I spoke lastly to the major in his office.
He told me he's been in the service for 16 years, and that he joined while studying history and anthropology at the University of Houston.
Meyer leads a sustainment brigade of about 1,000 soldiers, 200 of whom he had just returned with from Afghanistan in November.
"That was my third [tour]," he said. "I did Iraq from 2006 to 2007 timeframe, and then my first time to Afghanistan was from 2009 to 2010 timeframe."
"In Iraq, I was on what is called a Military Transition Team, or a MIT," he said, "and it was just an 11-man team that you were assigned to go and ... kind of [train], advise and assist ... and we were assigned to an Iraqi battalion."
He said he took contact on average every week in Iraq, ranging from day-long firefights to receiving random potshots. "They ran the gamut."
"There were a few incidents where an operation was put in place, and we were there to reinforce our Iraqi battalion — and, yes, we got into a firefight with a direct enemy that, yes, 'I see you, you see me type of thing,' and we were returning fire."
I asked what goes through your head in that kind of situation?
"Honestly, that's where your training kicks in," Meyer said. "Because of the mission we had, we actually got a lot more additional training ... So when those incidents occur ... that training and those instincts kick in and take priority and hopefully supersede that fear so that you continue to fight."
"The main one that I just remember [was] back in 2006" in Baghdad, he said. "It was a mission, and the idea was our battalion was the cordon — the outer security for a neighborhood, and there were several other units that were clearing that neighborhood of insurgents."
"Our job was the cordon portion of it, and a couple of our Iraqi checkpoints were getting hit and attacked ... and so we were responding to those," he said. "We actually had a couple American units that got pinned down ... One of our sister MIT teams ended up getting pinned down into an area, and so we went in and were able to reinforce them long enough to where they could pull out safely."
"That mission was about an entire day to clear that neighborhood, and that one was probably the most intensive one that we had while we were there," he said. "There was a known enemy and they were there to fight."
"My team, we were very fortunate that nobody was injured the entire time while we were there," he said. "I don't recall on that day, if and how many US soldiers were wounded, but I don't recall anybody being killed."
I asked him what it's like to return from a deployment.
"Everybody has different experiences," Meyer said. "Something that might not effect somebody, truly effects somebody else."
"There's definitely that honeymoon phase immediately when you come back where you're relieved: 'I'm back, I made it, I'm alive.
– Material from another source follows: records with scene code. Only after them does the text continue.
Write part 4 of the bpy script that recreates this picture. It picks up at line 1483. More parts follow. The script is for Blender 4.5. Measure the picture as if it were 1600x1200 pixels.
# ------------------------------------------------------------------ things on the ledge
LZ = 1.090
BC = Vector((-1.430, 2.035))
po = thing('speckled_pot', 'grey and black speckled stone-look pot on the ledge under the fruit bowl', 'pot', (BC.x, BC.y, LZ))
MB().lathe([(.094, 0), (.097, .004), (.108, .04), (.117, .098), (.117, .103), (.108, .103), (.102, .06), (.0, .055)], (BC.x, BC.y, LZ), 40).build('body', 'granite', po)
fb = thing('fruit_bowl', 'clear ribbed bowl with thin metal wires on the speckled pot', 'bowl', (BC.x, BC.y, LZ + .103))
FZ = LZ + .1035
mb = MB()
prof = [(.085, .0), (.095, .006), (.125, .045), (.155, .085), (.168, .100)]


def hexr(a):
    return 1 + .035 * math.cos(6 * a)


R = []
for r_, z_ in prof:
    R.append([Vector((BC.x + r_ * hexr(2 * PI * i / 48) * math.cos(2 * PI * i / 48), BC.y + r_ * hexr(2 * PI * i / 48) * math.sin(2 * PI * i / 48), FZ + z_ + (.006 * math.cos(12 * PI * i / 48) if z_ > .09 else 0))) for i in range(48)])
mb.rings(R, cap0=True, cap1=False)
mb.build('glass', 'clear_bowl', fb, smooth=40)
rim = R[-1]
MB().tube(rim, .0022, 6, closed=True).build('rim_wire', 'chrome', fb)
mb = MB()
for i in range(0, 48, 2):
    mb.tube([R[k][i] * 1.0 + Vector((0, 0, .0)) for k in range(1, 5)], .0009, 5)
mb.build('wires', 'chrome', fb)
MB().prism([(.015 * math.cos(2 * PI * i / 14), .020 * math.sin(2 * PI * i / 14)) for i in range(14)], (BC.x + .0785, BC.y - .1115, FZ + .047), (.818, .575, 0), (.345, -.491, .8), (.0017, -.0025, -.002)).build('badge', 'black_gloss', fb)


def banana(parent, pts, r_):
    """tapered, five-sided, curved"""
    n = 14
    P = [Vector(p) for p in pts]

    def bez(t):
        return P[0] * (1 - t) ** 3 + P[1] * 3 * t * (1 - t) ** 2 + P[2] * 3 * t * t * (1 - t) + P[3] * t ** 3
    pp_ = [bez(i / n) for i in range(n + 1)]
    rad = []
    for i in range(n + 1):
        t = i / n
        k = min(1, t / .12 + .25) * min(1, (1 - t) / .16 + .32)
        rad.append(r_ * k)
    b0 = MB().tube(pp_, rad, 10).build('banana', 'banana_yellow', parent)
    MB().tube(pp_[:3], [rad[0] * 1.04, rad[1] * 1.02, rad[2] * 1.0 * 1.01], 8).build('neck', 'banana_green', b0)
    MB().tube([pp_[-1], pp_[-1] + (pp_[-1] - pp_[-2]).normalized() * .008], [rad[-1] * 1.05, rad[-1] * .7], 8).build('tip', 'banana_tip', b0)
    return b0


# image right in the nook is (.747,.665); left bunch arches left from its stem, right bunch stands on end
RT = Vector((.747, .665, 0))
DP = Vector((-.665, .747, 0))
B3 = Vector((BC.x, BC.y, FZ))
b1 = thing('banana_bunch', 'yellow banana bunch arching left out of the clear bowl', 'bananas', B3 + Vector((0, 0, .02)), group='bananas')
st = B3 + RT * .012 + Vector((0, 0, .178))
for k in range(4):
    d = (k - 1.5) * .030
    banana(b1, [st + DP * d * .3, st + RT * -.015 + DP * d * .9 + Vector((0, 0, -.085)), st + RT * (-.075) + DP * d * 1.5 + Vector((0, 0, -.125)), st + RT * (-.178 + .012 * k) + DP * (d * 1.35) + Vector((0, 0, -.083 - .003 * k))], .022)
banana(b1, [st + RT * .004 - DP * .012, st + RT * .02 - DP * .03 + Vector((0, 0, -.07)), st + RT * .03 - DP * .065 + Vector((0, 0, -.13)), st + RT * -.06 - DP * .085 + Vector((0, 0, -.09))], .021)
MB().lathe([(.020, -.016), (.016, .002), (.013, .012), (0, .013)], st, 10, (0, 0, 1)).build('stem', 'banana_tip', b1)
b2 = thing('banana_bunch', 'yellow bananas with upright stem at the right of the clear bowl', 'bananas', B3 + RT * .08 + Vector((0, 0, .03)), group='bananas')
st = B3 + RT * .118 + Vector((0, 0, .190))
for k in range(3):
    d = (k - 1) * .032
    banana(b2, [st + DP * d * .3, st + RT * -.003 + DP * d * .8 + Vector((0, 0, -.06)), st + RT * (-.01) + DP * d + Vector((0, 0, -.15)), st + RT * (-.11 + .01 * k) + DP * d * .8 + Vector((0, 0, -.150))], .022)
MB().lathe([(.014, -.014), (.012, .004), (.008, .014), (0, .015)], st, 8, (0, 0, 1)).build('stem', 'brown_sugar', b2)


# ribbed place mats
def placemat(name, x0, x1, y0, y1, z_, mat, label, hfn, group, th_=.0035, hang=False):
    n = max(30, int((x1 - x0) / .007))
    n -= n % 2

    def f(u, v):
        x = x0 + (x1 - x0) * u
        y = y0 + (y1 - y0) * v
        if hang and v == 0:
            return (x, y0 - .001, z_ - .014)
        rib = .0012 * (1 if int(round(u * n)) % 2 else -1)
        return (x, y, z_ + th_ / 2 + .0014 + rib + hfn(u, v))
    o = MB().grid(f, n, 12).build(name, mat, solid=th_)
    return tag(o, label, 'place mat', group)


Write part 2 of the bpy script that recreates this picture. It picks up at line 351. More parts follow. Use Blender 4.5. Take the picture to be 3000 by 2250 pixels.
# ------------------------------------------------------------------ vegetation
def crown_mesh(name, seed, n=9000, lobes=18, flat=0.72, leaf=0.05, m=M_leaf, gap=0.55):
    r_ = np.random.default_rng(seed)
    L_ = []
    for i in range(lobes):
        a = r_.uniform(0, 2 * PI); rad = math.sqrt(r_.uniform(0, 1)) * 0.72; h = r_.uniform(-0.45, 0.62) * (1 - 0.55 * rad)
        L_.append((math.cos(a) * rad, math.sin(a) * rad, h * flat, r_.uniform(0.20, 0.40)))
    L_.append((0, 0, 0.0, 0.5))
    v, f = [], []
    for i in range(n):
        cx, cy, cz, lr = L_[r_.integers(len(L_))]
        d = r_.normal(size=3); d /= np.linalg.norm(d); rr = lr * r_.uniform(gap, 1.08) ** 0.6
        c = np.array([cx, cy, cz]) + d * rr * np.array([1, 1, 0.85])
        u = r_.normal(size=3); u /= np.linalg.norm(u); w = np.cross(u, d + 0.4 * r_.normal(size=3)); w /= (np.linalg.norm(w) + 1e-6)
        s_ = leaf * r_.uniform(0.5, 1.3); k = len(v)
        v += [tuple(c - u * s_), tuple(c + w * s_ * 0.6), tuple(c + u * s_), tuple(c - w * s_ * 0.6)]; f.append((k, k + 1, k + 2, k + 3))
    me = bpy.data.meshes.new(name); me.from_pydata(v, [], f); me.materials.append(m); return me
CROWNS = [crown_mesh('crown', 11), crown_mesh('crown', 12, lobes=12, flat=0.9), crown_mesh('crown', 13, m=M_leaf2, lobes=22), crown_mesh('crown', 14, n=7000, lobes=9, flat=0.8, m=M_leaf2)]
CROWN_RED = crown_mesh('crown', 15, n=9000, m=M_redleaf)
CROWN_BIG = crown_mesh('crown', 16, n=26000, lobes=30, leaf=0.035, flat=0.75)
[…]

All of my friends are alive,'" he said. "Unfortunately, sometimes they don't all come back.
"My first one in Iraq, the team that I went with, all of us came back and none of us were injured," he said. "My second one, when I was a company commander in Afghanistan, the unit that I was in took several casualties, and a lot of people were killed, and I actually lost one of my soldiers."
"I would say most people are on a kind of heightened sense for awhile where even the common things — a door slamming, a car that back fires — [it] doesn't set you off, but it startles you," he said.
"As time goes on, hopefully for most of us those things kind of go away," he said. "Usually the army is pretty good at establishing organizations that are there to talk to you about it."
"I know actually I did use it when I came back from Afghanistan the first time," he said, his voice a little shaky. "Um ... that, that was a ... it was a big deal."
The major paused for a few moments. His eyes got red and he began to tear up.
But "it's a volunteer army," he said. "You come in because you want to come in ... whether it's love of country, family heritage, college ... we do it because we want to."
We then went outside where I took the picture above.